## BEGIN Given information

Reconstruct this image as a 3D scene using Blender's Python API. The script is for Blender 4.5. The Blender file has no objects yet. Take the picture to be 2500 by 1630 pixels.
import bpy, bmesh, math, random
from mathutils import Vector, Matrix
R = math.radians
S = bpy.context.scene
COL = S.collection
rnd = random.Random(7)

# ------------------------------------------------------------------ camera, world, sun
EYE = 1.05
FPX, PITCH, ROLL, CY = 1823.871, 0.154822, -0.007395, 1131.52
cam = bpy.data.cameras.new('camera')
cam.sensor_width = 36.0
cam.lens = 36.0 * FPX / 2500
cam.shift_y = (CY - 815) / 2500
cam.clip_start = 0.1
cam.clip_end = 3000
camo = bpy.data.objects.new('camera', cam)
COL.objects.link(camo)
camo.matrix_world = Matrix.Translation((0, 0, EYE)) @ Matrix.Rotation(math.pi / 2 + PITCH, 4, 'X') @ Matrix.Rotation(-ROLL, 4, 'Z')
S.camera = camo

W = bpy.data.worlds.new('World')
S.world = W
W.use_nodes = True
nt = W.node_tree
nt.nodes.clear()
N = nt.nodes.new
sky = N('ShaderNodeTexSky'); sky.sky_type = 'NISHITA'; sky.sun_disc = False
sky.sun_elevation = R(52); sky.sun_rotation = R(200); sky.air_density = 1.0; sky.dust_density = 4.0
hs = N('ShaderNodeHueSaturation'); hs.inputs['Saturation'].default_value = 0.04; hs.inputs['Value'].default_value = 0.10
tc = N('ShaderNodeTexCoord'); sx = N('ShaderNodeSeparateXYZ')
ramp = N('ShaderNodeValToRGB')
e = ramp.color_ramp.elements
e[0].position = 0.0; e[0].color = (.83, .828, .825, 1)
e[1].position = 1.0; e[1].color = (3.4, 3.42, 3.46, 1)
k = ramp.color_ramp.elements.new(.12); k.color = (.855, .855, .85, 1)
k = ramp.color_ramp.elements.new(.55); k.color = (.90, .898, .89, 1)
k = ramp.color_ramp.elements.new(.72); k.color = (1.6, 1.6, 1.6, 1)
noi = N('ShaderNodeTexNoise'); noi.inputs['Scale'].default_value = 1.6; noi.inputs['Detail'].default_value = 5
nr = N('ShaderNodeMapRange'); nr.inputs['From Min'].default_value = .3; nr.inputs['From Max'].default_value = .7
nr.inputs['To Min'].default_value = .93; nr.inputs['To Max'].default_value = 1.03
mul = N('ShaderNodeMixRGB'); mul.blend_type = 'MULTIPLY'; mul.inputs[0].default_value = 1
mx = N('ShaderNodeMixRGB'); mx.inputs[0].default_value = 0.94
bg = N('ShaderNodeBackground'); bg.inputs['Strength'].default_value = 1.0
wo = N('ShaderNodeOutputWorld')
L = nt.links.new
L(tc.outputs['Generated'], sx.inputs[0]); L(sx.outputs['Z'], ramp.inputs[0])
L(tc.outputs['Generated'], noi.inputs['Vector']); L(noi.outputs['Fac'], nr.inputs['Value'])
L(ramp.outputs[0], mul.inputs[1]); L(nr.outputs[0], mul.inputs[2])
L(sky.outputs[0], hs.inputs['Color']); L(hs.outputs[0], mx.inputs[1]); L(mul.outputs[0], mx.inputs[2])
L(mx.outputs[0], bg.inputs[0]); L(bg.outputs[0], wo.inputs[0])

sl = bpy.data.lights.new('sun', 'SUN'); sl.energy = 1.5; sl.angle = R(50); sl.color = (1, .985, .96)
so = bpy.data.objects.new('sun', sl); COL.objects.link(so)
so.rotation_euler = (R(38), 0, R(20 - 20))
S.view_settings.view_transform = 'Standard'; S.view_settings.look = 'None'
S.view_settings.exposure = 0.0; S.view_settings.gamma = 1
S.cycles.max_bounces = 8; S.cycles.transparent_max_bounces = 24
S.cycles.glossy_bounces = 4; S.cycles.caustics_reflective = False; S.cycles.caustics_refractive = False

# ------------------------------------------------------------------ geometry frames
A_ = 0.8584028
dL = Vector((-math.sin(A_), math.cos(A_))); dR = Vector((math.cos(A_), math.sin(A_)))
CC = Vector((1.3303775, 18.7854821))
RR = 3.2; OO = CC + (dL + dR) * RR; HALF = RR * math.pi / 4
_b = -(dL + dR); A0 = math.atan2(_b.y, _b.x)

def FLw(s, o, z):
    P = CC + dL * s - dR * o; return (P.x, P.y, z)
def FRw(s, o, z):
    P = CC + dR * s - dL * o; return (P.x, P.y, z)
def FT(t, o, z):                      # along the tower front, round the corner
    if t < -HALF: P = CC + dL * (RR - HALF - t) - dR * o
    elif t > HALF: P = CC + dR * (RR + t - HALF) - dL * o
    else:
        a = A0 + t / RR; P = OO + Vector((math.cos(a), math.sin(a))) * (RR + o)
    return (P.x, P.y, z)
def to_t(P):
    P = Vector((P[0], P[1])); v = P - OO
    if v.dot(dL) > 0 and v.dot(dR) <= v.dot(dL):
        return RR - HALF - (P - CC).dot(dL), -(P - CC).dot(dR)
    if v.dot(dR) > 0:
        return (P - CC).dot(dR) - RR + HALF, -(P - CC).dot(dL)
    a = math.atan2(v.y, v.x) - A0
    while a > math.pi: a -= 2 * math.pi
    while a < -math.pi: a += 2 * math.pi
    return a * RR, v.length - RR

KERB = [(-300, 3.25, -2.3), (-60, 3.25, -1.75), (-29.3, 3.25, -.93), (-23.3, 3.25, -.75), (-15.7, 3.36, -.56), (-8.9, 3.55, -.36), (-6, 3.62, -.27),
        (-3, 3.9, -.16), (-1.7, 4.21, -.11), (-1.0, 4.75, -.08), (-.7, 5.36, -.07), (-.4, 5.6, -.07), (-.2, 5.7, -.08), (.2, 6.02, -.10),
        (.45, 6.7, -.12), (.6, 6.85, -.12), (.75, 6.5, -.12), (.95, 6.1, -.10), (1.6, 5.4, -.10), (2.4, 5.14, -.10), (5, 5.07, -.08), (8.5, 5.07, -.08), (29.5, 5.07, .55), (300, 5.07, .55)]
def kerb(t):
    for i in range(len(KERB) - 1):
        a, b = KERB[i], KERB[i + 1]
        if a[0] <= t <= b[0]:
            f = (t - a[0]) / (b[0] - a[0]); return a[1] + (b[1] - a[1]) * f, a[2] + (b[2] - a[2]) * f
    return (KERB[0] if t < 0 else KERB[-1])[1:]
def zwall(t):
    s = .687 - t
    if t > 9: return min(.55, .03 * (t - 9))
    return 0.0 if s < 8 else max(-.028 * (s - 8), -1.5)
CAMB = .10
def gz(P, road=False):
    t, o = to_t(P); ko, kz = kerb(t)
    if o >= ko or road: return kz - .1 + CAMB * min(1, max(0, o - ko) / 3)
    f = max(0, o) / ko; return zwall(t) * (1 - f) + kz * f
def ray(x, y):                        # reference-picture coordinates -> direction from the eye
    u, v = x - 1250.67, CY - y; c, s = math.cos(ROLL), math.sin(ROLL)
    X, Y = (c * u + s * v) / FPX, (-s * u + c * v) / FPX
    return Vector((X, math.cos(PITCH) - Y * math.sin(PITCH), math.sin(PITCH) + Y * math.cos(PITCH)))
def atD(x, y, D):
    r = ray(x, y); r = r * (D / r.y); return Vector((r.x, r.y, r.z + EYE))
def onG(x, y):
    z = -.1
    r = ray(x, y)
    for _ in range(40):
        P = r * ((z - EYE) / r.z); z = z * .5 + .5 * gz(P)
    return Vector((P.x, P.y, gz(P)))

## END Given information

Required work =
Retype only the lines running from the top of the listing to the line that holds "S.camera = camo", both ends included.

Solution for this exercise =
Reconstruct this image as a 3D scene using Blender's Python API. The script is for Blender 4.5. The Blender file has no objects yet. Take the picture to be 2500 by 1630 pixels.
import bpy, bmesh, math, random
from mathutils import Vector, Matrix
R = math.radians
S = bpy.context.scene
COL = S.collection
rnd = random.Random(7)

# ------------------------------------------------------------------ camera, world, sun
EYE = 1.05
FPX, PITCH, ROLL, CY = 1823.871, 0.154822, -0.007395, 1131.52
cam = bpy.data.cameras.new('camera')
cam.sensor_width = 36.0
cam.lens = 36.0 * FPX / 2500
cam.shift_y = (CY - 815) / 2500
cam.clip_start = 0.1
cam.clip_end = 3000
camo = bpy.data.objects.new('camera', cam)
COL.objects.link(camo)
camo.matrix_world = Matrix.Translation((0, 0, EYE)) @ Matrix.Rotation(math.pi / 2 + PITCH, 4, 'X') @ Matrix.Rotation(-ROLL, 4, 'Z')
S.camera = camo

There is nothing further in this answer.